In an article about the very first rumblings of war post-9/11, this journalist calls out the fact that the 101st would most likely be the first on the scene, just as their antecedents were in 1944: “Indeed, history suggests that the 101st, which specializes in riding to battle in Black Hawk and Chinook helicopters, escorted by sleek Apache gunships, will be among the first to go overseas if ground troops are needed for the United States war on terrorism…The Screaming Eagles, as the 101st is known, helped storm Normandy in 1944, and the exploits of its Easy Company are celebrated in the Stephen E. Ambrose book and HBO series ”Band of Brothers.””
We learn that soldiers in training watched the series in preparation for their deployments. A husband and wife in Arkansas “…had been watching ”Band of Brothers,” the HBO series about the exploits of the 101st Airborne Division in Europe in World War II. ”He loves it, seeing all the tactics, and it has really helped him,” she said. ”He knows from watching it he can’t be afraid.””
Another article spoke of the difficulty in a creative depiction of war post 9/11, now that war had transitioned from its place on the history channel to more of a real world real time reality: “One result is that — apart from the epic HBO mini-series ”Band of Brothers,” which began its run two days before the terrorist attacks — what promised to be a season of dramas involving men in uniform has been overtaken by events, illustrating the unease that film and television storytellers are feeling as they struggle to divine the nation’s roiling mood.”
Another puts our “fetishization” of WWII in perspective as it affirms the high point in depiction of war achieved by Band of Brothers: “Our desire for vicarious battle… also explains the fetishization of World War II. This week everyone has been comparing Tuesday’s events to Pearl Harbor, but only two months ago Pearl Harbor had been sanitized as ”Pearl Harbor.” In that Hollywood version of the attack, seen by countless teenagers who may now have to fight an actual war, the enemy seems polite, the violence looks like the digitalized carnage of video games, and a harrowing American defeat gets an upbeat ”victory” coda that minimizes and vastly shortens the ensuing years of hardship, loss and heroism that were required for the Allies to win a war… At the high end … is HBO’s brand new series, ”Band of Brothers,” whose relentlessly publicized premiere preceded this week’s tragedy. ”There was a time when the world asked ordinary men to do extraordinary things,” went the ad copy, which took pains to remind us that the miniseries was ”based on the true story.” In a way, the pitch enshrines the complacency of the day before Tuesday, with its assumption that the prospect of civilians having to make any kind of extraordinary effort for a national good was as far in the past as the knights of the Round Table.”

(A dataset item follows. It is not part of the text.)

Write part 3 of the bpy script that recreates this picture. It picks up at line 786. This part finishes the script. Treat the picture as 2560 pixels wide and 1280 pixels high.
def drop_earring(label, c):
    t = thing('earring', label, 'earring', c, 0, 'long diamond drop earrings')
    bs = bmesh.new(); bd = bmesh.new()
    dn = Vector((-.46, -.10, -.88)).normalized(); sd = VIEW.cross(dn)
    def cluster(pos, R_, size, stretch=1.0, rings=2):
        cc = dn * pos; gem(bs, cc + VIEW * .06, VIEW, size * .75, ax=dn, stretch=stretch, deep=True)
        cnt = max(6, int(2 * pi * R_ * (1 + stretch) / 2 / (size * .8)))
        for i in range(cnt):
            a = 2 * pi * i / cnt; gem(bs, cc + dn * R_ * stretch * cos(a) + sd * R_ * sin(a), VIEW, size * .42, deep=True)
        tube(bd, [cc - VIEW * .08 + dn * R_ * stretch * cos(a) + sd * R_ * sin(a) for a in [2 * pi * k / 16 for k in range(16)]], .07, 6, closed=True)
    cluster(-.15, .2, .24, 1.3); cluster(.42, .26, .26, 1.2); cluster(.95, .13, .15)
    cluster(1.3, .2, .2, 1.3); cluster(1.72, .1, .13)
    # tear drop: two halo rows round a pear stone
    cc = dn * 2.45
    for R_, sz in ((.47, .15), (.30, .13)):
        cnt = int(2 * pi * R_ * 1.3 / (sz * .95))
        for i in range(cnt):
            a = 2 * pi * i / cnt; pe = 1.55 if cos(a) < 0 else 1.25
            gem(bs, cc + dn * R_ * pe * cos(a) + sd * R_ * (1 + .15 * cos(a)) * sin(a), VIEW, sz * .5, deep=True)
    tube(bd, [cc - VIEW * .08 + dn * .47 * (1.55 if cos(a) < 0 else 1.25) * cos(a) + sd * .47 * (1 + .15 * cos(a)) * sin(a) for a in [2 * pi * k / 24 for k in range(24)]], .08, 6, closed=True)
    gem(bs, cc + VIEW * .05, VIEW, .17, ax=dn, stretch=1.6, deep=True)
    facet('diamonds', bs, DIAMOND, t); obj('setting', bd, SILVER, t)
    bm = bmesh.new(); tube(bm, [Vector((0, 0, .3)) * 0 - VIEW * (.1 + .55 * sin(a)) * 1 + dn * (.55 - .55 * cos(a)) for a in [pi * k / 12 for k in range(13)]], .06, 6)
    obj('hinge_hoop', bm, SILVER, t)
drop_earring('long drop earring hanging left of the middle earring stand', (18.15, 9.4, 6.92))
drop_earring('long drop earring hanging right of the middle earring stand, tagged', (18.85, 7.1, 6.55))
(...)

Band of Brothers seems to have been one of the very few representation of warfare that stood the test put to all of us on September 11, the test of what we could bear to watch next to what we were absolutely obligated to watch and remember. Of course, things changed drastically as we moved further away from those first few united and uniting days after 9/11. Those in power took the nation to what turned out to be a perpetual war against an enemy no one had defined. Even as circumstances of post-9/11 war differ radically from the circumstance retold in Band of Brothers, one thing remains the same: war is real and lethal and chaotic and comes at an extraordinary cost to a nation’s sons and daughters.